**Data extract**
- - - - -

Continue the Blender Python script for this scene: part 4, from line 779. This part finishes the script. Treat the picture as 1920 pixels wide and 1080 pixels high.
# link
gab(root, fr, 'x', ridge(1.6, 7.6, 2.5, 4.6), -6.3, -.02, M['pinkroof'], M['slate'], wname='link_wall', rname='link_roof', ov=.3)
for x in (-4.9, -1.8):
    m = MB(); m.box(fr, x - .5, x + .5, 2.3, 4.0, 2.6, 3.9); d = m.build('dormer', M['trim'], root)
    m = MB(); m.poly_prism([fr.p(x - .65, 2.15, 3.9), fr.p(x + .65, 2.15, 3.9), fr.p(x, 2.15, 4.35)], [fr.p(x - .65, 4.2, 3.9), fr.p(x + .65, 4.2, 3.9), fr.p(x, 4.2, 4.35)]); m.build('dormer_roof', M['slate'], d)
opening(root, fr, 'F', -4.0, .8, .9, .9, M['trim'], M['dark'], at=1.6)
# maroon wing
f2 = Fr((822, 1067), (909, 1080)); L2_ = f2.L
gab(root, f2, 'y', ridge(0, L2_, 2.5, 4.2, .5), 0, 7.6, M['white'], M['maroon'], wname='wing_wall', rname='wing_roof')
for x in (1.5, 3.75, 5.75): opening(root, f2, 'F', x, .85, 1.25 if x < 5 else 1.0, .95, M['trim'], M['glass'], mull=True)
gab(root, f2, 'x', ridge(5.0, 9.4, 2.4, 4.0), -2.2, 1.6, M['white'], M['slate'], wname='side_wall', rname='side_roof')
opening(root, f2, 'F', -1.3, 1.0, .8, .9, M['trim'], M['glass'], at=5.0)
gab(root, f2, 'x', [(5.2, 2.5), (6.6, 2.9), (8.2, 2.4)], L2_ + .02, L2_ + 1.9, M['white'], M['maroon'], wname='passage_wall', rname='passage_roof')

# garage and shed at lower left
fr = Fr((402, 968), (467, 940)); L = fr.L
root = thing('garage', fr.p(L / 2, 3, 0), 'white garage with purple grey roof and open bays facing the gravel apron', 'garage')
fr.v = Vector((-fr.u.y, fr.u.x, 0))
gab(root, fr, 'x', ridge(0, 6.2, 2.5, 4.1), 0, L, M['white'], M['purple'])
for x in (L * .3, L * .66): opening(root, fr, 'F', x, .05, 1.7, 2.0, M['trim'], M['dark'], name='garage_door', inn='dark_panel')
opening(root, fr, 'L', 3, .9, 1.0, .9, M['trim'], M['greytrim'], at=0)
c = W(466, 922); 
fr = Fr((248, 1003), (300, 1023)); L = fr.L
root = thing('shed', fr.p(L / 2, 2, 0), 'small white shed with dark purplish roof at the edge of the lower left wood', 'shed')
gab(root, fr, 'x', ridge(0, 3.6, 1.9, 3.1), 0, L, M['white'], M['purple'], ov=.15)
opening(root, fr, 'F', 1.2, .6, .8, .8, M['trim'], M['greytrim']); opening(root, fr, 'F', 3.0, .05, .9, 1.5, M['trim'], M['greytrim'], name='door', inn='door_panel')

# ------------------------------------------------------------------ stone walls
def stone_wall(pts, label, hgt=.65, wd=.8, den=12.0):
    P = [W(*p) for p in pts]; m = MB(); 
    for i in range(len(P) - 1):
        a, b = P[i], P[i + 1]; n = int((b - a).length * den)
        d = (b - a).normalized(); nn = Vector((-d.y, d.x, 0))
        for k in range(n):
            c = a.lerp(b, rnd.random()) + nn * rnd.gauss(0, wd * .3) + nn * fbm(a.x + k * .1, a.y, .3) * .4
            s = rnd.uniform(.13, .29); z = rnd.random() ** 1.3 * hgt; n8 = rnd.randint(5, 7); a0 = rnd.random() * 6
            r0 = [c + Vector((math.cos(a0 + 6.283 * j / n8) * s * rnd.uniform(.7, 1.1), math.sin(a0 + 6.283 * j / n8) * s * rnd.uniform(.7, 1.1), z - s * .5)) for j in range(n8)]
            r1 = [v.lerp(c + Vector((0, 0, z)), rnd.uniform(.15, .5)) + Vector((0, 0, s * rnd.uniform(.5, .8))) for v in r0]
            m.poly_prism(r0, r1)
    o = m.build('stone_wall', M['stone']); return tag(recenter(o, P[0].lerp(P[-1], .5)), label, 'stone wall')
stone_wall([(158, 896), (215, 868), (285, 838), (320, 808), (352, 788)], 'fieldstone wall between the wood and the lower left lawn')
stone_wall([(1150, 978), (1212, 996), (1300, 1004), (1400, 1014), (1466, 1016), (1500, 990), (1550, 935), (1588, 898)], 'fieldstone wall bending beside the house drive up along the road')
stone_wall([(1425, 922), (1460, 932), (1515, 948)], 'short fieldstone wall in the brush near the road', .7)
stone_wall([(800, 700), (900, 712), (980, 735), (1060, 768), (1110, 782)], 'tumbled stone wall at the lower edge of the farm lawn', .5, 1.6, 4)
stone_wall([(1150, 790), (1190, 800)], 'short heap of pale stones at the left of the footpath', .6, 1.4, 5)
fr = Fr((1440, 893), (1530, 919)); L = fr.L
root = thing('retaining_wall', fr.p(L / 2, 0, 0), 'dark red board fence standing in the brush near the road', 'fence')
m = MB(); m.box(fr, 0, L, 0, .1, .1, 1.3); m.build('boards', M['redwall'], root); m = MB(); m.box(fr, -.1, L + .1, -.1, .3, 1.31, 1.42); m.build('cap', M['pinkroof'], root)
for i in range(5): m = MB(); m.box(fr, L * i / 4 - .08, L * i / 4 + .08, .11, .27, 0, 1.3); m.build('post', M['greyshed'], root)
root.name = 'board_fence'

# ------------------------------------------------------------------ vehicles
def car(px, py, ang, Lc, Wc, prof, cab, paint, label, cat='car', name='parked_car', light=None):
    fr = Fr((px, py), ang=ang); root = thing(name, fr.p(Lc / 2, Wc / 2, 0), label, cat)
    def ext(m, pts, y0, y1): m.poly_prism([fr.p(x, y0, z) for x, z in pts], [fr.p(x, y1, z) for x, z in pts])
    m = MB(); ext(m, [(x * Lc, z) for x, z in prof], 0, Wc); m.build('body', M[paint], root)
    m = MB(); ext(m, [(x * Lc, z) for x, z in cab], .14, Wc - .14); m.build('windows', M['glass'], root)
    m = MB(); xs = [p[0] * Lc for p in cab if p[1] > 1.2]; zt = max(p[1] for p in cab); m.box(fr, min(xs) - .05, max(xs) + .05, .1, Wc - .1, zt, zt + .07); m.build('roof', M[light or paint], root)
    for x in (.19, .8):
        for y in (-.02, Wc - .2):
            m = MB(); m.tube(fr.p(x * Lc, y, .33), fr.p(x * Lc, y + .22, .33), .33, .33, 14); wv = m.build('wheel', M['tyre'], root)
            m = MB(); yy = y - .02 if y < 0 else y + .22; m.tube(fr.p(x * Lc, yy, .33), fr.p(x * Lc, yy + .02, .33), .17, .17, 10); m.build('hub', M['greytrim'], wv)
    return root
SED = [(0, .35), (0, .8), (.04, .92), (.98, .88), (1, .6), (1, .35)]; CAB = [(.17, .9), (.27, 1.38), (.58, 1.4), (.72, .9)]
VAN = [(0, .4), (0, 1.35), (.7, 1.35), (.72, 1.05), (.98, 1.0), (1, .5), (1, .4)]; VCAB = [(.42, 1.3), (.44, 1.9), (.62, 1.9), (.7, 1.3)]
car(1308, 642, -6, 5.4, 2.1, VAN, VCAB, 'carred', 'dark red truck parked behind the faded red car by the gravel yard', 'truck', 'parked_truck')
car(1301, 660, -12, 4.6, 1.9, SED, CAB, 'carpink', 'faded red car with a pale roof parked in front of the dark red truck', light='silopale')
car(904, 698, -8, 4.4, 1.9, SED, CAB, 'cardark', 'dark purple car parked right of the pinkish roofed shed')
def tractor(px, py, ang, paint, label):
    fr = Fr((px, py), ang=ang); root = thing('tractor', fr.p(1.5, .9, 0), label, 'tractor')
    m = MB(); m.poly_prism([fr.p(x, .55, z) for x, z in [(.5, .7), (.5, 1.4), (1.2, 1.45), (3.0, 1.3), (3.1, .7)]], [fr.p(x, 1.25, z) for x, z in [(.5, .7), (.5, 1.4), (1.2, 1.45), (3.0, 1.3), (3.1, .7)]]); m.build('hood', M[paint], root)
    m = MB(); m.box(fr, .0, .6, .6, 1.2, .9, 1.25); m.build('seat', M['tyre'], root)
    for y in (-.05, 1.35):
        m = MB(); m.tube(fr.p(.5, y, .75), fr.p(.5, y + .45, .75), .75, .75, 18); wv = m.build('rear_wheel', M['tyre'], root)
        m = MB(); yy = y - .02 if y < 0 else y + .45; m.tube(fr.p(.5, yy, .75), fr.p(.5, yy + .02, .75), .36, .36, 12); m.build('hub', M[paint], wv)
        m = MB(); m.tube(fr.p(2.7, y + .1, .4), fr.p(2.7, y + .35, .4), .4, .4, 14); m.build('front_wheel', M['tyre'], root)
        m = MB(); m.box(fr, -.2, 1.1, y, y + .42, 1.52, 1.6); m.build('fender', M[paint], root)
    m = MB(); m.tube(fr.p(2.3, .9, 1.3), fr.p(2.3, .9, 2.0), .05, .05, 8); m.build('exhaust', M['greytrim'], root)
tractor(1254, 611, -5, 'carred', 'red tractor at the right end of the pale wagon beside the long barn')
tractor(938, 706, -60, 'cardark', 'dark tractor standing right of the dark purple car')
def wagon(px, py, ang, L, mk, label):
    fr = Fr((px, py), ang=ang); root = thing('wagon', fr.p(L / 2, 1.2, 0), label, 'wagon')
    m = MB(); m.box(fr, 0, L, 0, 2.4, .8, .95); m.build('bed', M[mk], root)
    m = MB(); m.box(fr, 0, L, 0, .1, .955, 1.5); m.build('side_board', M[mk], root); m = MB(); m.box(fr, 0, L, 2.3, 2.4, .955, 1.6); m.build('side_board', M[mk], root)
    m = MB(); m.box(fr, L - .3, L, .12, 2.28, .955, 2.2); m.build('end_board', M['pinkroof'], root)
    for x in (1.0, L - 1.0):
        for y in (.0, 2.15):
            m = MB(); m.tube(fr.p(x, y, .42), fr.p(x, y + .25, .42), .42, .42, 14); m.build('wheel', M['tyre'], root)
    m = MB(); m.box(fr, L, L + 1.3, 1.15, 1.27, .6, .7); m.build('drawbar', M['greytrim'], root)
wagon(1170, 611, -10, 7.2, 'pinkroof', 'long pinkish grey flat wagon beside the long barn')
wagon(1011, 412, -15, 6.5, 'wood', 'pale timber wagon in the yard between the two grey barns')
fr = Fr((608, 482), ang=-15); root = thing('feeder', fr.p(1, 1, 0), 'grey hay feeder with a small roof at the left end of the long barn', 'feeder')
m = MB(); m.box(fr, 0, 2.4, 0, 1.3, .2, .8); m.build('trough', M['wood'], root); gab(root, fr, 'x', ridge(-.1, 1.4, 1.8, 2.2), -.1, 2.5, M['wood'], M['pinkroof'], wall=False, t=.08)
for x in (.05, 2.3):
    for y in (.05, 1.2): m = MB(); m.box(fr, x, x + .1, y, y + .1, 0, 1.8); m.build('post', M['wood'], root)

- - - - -

From the first line of the data through the line with "gab(root, f2, 'x', [(5.2, 2.5), (6.6, 2.9), (8.2, 2.4)], L2_", quote each line exactly and add nothing else.

**Finished answer**
Continue the Blender Python script for this scene: part 4, from line 779. This part finishes the script. Treat the picture as 1920 pixels wide and 1080 pixels high.
# link
gab(root, fr, 'x', ridge(1.6, 7.6, 2.5, 4.6), -6.3, -.02, M['pinkroof'], M['slate'], wname='link_wall', rname='link_roof', ov=.3)
for x in (-4.9, -1.8):
    m = MB(); m.box(fr, x - .5, x + .5, 2.3, 4.0, 2.6, 3.9); d = m.build('dormer', M['trim'], root)
    m = MB(); m.poly_prism([fr.p(x - .65, 2.15, 3.9), fr.p(x + .65, 2.15, 3.9), fr.p(x, 2.15, 4.35)], [fr.p(x - .65, 4.2, 3.9), fr.p(x + .65, 4.2, 3.9), fr.p(x, 4.2, 4.35)]); m.build('dormer_roof', M['slate'], d)
opening(root, fr, 'F', -4.0, .8, .9, .9, M['trim'], M['dark'], at=1.6)
# maroon wing
f2 = Fr((822, 1067), (909, 1080)); L2_ = f2.L
gab(root, f2, 'y', ridge(0, L2_, 2.5, 4.2, .5), 0, 7.6, M['white'], M['maroon'], wname='wing_wall', rname='wing_roof')
for x in (1.5, 3.75, 5.75): opening(root, f2, 'F', x, .85, 1.25 if x < 5 else 1.0, .95, M['trim'], M['glass'], mull=True)
gab(root, f2, 'x', ridge(5.0, 9.4, 2.4, 4.0), -2.2, 1.6, M['white'], M['slate'], wname='side_wall', rname='side_roof')
opening(root, f2, 'F', -1.3, 1.0, .8, .9, M['trim'], M['glass'], at=5.0)
gab(root, f2, 'x', [(5.2, 2.5), (6.6, 2.9), (8.2, 2.4)], L2_ + .02, L2_ + 1.9, M['white'], M['maroon'], wname='passage_wall', rname='passage_roof')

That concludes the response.